Concernant le livret consacré aux infrastructures routières, nous saluons le constat posé : la route et la voiture resteront incontournables ; l’enjeu réside donc dans la transformation de leur usage. Néanmoins, là encore, l’approche est silotée. L’usage collectif de la route est uniquement entendu en termes d’infrastructures, sans mention des services, pourtant indispensables pour accompagner l’usage optimisé des routes (VR2+, pôles multimodaux, tarification du stationnement, places de stationnement réservées…). Or, l'infrastructure au service de l’usage nécessite de penser l'interaction entre infrastructure et véhicule. Demain, le véhicule connecté pourra servir de certification de l’usage, et d’outil de communication, entre le service, l'infrastructure et le passager.

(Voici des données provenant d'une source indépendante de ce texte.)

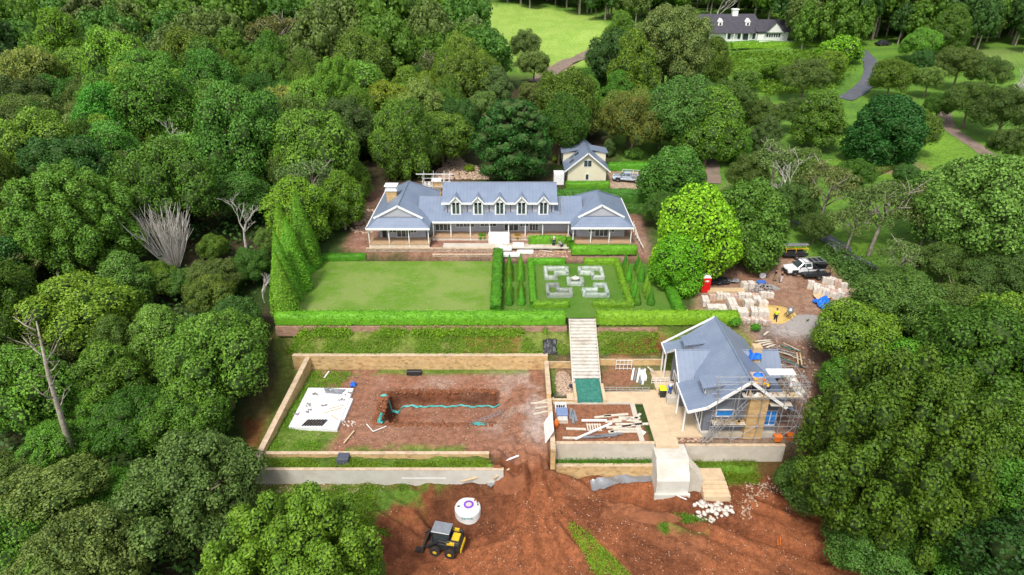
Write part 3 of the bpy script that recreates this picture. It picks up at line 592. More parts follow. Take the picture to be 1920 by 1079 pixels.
HT = [
 ('broc', 1665, 885, 152, 'huge rounded dark green tree with tight clumps in the lower right of the photo', (.78, .68, .5), 1.15),
 ('fresh', 1520, 920, 62, 'blue green tree at the left skirt of the huge rounded tree', (.65, .75, .9), .8),
 ('fresh', 1640, 1030, 80, 'fresh green tree below the huge rounded tree', (.8, .85, 1), .7),
 ('broc', 552, 1108, 160, 'big domed green tree at the bottom beside the red soil', (.78, .88, .62), .85),
 ('round', 668, 1100, 55, 'small rounded tree on the right flank of the big domed tree at the bottom', (.7, .85, .8), .8),
 ('round', 1600, 640, 70, 'round green tree between the timber heap and the dark scrub', (1, 1.1, .8), .9),
 ('tallb', 1690, 690, 62, 'bright green tree just above the huge rounded tree', (.8, .9, .8), .8),
 ('round', 1590, 720, 55, 'green tree beside the red track east of the grey roofed house', (.8, 1, .8), .8),
 ('fresh', 1830, 690, 105, 'large leafy green tree at the right edge above centre of the lower half', (.85, .9, .65), 1),
 ('fresh', 1905, 640, 80, 'leafy green tree cut by the right edge beside the dark scrub', (1.1, 1.1, .8), 1),
 ('fresh', 1870, 830, 95, 'leafy tree right of the huge rounded tree', (.8, .9, .65), 1),
 ('fresh', 1885, 975, 100, 'bright leafy tree in the lower right corner', (1.05, 1.1, .8), 1),
 ('fresh', 1810, 1060, 80, 'leafy tree on the bottom edge right of the huge rounded tree', (1.1, 1.1, .8), .9),
 ('olive', 1690, 580, 88, 'wide olive green tree with layered flat clumps right of the driveway', (.8, .9, .7), .7),
 ('olive', 1790, 590, 75, 'dark olive scrub tree at the right between gums and leafy trees', (.6, .7, .6), .7),
 ('olive', 1880, 530, 70, 'dark brownish scrub tree on the right edge', (.55, .6, .55), .7),
 ('poplar', 1835, 410, 100, 'large light green poplar like tree at the right edge', (.9, 1.25, .7), 1.05),
 ('poplar', 1765, 385, 66, 'light green leafy tree left of the large poplar like tree', (.85, 1.2, .7), .9),
 ('maple', 1305, 440, 78, 'bright lime maple beside the red portable toilet', None, 1.05),
 ('maple', 1275, 490, 52, 'smaller lime maple at the end of the clipped garden', (.95, 1, 1), 1.0),
 ('mapled', 1403, 421, 70, 'deep green maple right of the bright lime maple', (.9, .95, .9), 1.05),
 ('mapled', 1262, 340, 58, 'mid green broadleaf tree behind the lime maple', (1.1, 1.05, 1), .95),
 ('fresh', 1238, 395, 30, 'small dark tree at the right end of the long house', (.7, .8, .8), 1),
 ('brocg', 1252, 108, 74, 'large grey green domed tree left of the distant white house', (.8, .85, .72), 1.0),
 ('tall', 1338, 110, 34, 'narrow tree between the grey green dome and the white house', (.8, .85, .8), 1.0),
 ('dark', 1285, 160, 34, 'dark tree under the grey green domed tree', None, 1),
 ('dark', 1225, 200, 38, 'low dark tree under the left side of the grey green dome', None, .8),
 ('spruce', 962, 258, 76, 'broad dark layered tree with drooping branches behind the long house', (.9, 1.25, 1), 1.0),
 ('olive', 985, 90, 28, 'small grey tree on the near edge of the meadow', (1.1, 1.2, 1.4), 1.1),
 ('olive', 1000, 125, 30, 'grey green tree on the left rim of the meadow', (1, 1.1, 1.2), 1.0),
 ('tallg', 930, 165, 36, 'grey flowering tree above the broad dark layered tree', (.75, .8, .75), 1),
 ('olive', 905, 205, 32, 'grey green tree upper left of the broad dark layered tree', (1.1, 1.15, 1.2), 1),
 ('olive', 1005, 185, 32, 'grey green rounded tree right above the broad dark layered tree', (1.1, 1.15, 1.2), 1),
 ('olive', 1020, 240, 34, 'greyish tree behind the cream cottage roof', (1.0, 1.05, 1.1), 1),
 ('tall', 1163, 62, 32, 'tall green tree at the right rim of the meadow', (.8, .95, .8), 1),
 ('tall', 1140, 130, 30, 'tall green tree where the gravel track leaves the meadow', (.75, 1, .8), 1),
 ('fresh', 1090, 170, 32, 'green tree between the track and the cottage', (.9, 1, .9), 1.1),
 ('tall', 1160, 175, 34, 'tall ivy green tree behind the cottage', (.75, 1, .8), 1.0),
 ('fresh', 1110, 225, 26, 'dense green tree just behind the cottage ridge', (.8, .95, .9), 1),
 ('willow', 1238, 245, 34, 'pale grey green willow behind the parked ute', (.75, .85, .8), 1),
 ('willow', 1280, 225, 32, 'right hand pale willow beside the olive tree', (.75, .85, .8), 1),
 ('tallg', 1142, 275, 13, 'small grey conical tree beside the cream cottage', (.7, .9, .8), 1.0),
 ('olive', 1365, 205, 50, 'dark olive tree with a visible trunk above the red path', (.8, .9, .7), 1.1),
 ('olive', 1425, 225, 38, 'olive tree right of the one with the visible trunk', (.9, 1, .8), 1),
 ('tallg', 1440, 250, 30, 'grey green upright tree in front of the olive pair', (.7, .75, .65), 1),
 ('tallb', 1538, 218, 50, 'light airy green tree on the parkland lawn', (.9, .85, 1.2), .8),
 ('mapled', 1665, 245, 66, 'dense dark green round tree standing in a ring of mulch', (.45, .6, .75), .85),
 ('round', 1715, 250, 38, 'olive green tree pressed against the dense round tree in mulch', (.8, .8, .8), 1),
 ('round', 1672, 148, 37, 'ball shaped green tree right of the curved driveway', (.95, .95, .8), .9),
 ('olive', 1740, 152, 27, 'small rounded tree right of the ball shaped one', (1, 1.1, 1), 1),
 ('dark', 1728, 118, 22, 'small dark tree behind the ball shaped one', None, 1),
 ('olive', 1510, 150, 46, 'grey green spreading tree left of the curved driveway', (1.05, 1.15, 1.1), .8),
 ('round', 1555, 125, 30, 'green bushy tree in the inner bend of the driveway', (1, 1.1, .8), .9),
 ('fresh', 1725, 85, 32, 'fresh green tree beside a small white shed', (1.1, 1.2, 1), .8),
 ('olive', 1800, 125, 42, 'grey green tree in a row on the right meadow edge', (.85, .95, .85), .9),
 ('olive', 1850, 140, 36, 'second grey green tree of the row on the right meadow edge', (.7, .8, .7), .9),
 ('olive', 1820, 195, 45, 'dark olive tree with pale bare limbs by the red track', (.6, .7, .55), .9),
 ('olive', 1885, 215, 52, 'dark olive tree right of the one with bare limbs', (.6, .7, .55), .9),
 ('olive', 1900, 275, 40, 'dark olive tree on the outside of the red track', (.6, .7, .6), .9),
 ('tall', 1785, 50, 34, 'tall grey green tree above the white shed', (.8, .85, .75), 1),
 ('dark', 1440, 45, 0, '', None, 1),
 ('olive', 1500, 320, 42, 'green scrub tree above the pale branched gum', (.9, 1.1, .9), 1),
 ('gum', 1455, 300, 55, 'gum with pale twisting branches right of the deep green maple', (.9, 1.1, 1), 1.0),
 ('gum', 1552, 345, 60, 'slender gum left of the asphalt drive with a pale trunk', (.95, 1.0, .9), 1.15),
 ('gum', 1655, 385, 70, 'spreading gum above the asphalt drive', (1, 1.05, .9), 1.15),
 ('gum', 1745, 405, 66, 'spreading gum with pale forked limbs in front of the poplar like tree', (1, 1.05, .9), 1.15),
 ('gum', 1690, 480, 45, 'small leaning gum right of the asphalt drive', (.9, 1.05, .9), 1.1),
 ('gum', 525, 70, 66, 'tall open brown green gum rising from the wood at the upper left', (1.25, 1.05, 1.0), 1.0),
 ('gum', 590, 105, 42, 'smaller brown green gum right of the tall open one', (1.2, 1.05, 1.0), 1.0),
 ('gum', 325, 290, 42, 'open gum with a dark bare fork in the middle of the left wood', (.9, 1, .9), 1.0),
 ('olive', 405, 525, 46, 'olive grey tree in front of the leafless grey tree', (.9, .95, .95), .8),
 ('round', 285, 530, 44, 'green tree at the left foot of the bleached fan', (.8, .9, .8), .8),
 ('dark', 345, 535, 34, 'low dark tree right below the bleached fan', (1.1, 1.2, 1), .8),
 ('fresh', 470, 500, 34, 'small green tree just left of the conifer row', (.8, .9, .9), .9),
 ('olive', 505, 455, 26, 'small olive tree behind the conifer row', (.8, 1, .8), 1),
 ('round', 400, 470, 26, 'small green tree between the fan and the leafless tree', (.8, .9, .8), 1),
 ('tallb', 640, 370, 44, 'bright green tree left of the long house', (.75, .8, .8), .95),
 ('tallb', 668, 335, 30, 'bright green tree behind the left chimney', (.8, .85, .8), .95),
 ('tall', 735, 270, 30, 'tall tree with a bare lower trunk behind the stone heap', (1, 1.2, .9), 1),
 ('tallb', 770, 262, 26, 'narrow bright tree left of the stone heap', (.75, .8, .8), 1.1),
 ('tall', 700, 255, 28, 'tall thin tree behind the chimney scaffold', (.9, 1.1, .9), 1),
 ('fresh', 455, 372, 58, 'fresh green spreading tree behind the bleached branches', (1.1, 1.1, 1.3), .75),
 ('fresh', 305, 385, 55, 'fresh green tree left of the bleached fan of stems', (1.1, 1.1, 1.2), .75),
 ('tallg', 235, 530, 52, 'light green pointed tree in the left wood level with the lawn', (.9, 1.15, .6), 1.0),
 ('tallg', 300, 630, 56, 'light yellow green tree left of the grass slope', (.85, 1.15, .55), 1.0),
 ('tallg', 215, 640, 48, 'light yellow green tree at the far side of the leaning dead trunk', (.8, 1.1, .55), 1.0),
 ('round', 385, 655, 50, 'green tree edging the grass slope', (1, 1.1, .8), 1.1),
 ('dark', 440, 600, 44, 'dark tree beside the end of the long clipped hedge', (1, 1.1, 1), 1.0),
 ('round', 395, 560, 44, 'dull grey tree in front of the bleached branches', (.75, .7, .9), .9),
 ('round', 355, 800, 74, 'broad green tree left of the white walled pool court', (.75, .85, .75), .9),
 ('round', 255, 800, 70, 'broad green tree below the leaning dead trunk', (.7, .85, .75), .9),
 ('fresh', 270, 985, 62, 'bright fern green tree near the bottom left', (1.0, 1.25, 1.1), .7),
 ('fresh', 200, 925, 50, 'fern green tree at the foot of the leaning dead trunk', (1.1, 1.4, 1.1), .7),
 ('dark', 1490, 385, 40, 'dark scrub tree behind the trailer and white ute', (1, 1.05, 1), 1),
 ('olive', 1530, 430, 30, 'low dark scrub tree at the top end of the lower drive', (.7, .85, .7), .9),
 ('round', 1600, 330, 34, 'dark green bush tree left of the low brown hedge', (.7, .85, .7), .8),
 ('olive', 1405, 330, 38, 'green scrub tree right behind the deep green maple', (.8, 1, .8), 1),
 ('upr', 1380, 270, 30, 'upright green tree between the red path and the olive trees', (.75, .9, .8), 1),
 ('round', 1450, 130, 22, 'round shrub tree on the bank below the white house', (.9, 1.1, .8), .8),
 ('olive', 1400, 150, 24, 'low olive tree beside the narrow tree', (.9, 1.1, .8), .8),
 ('olive', 1490, 215, 30, 'olive tree left of the light airy tree', (.8, .95, .8), 1),
 ('round', 1760, 200, 26, 'green tree at the top of the red track', (.7, .8, .7), .9),
 ('dark', 1700, 330, 24, 'dark shrubby tree at the end of the low brown hedge', (1, 1.1, 1), .8),
 ('gum', 1600, 415, 46, 'thin gum beside the lower drive', (.9, 1.0, .9), 1.1),
 ('olive', 1690, 540, 46, 'low green scrub tree between drive and wide olive tree', (.8, 1, .7), .8),
 ('olive', 1770, 500, 50, 'dark scrub tree beneath the spreading gum', (.7, .85, .7), .9),
 ('poplar', 1895, 440, 60, 'light green leafy tree cut by the right edge', (.8, .95, .7), 1),
]
for k, cx, cy, r_, lb, ti, zs in HT:
    if r_: pt(k, cx, cy, r_, lb, ti, zs)
NHAND = len(TREES)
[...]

La problématique des ateliers devrait être « comment permettre à la population de se déplacer avec moins d’impacts ». Ce qui implique de considérer l’ensemble des leviers, et de mener des travaux conjoints entre infra et services, routiers et ferroviaires, transport et automobile etc. Nous craignons que, sans transversalité, les travaux ne débouchent sur des solutions parcellaires, voire passéistes.

Selon vous, la conférence de financement des transports sera réussie si….. ? L’augmentation du taux d'occupation des véhicules (petits et grands) doit être placée au cœur des priorités, dans une logique d’optimisation des ressources mobilisées. Il ne s’agit pas d’empiler les modes de transport, mais de concevoir et d’encourager le déploiement d’un système multimodal intelligent, qui réponde réellement aux besoins des usagers, en utilisant les capacités existantes. Les Services Express Routiers (SER) s’inscrivent dans cette logique. Ils doivent être déployés en complémentarité avec les lignes de RER Métropolitains et les lignes express vélo pour former une armature ; un dispositif complété par le covoiturage planifié, le transport à la demande, le transport solidaire, et les solutions d’autopartage, afin de proposer un maillage fin du territoire. Une approche globale, soutenue par des infrastructures et des services, avec des voies réservées intelligentes, des hubs multimodaux de tailles différentes, des politiques de stationnement repensées etc.

L’ “ancien système” est générateur d’une “rente” pour certains acteurs (dont l’Etat). Il faut mettre cette rente au service de sa transformation, et permettre à ces acteurs de trouver un intérêt dans le modèle de demain. Les nouvelles recettes ne doivent pas non plus contribuer à financer l’ancien système. Le Fonds Social pour le Climat, l’écotaxe poids-lourds, les recettes des péages autoroutiers et la taxe qui remplacera un jour la TICPE doivent être reversés aux usagers qui payent, et qui doivent changer leurs habitudes. Cette redevance peut prendre la forme de services qui les incitent à envisager des alternatives concrètes à la voiture individuelle. Enfin, les innovations doivent être orientées vers l’amélioration de l’usage des modes de transport : c’est-à-dire ne pas se focaliser sur la technologie du véhicule (électrique ou autonome) mais considérer également son usage (systèmes d'opérations qui permettent la mutualisation des trajets).

Donc cette conférence sera une réussite si nous actualisons notre façon de penser, si une vision politique forte en faveur d’un système de mobilité multimodal, présent dans tous les territoires et à faible impact, est adopté, et soutenu par des moyens suffisants et pérennes issus des inefficacités et des rentes du système actuel, afin de bâtir les secteurs économiques et industriels de demain.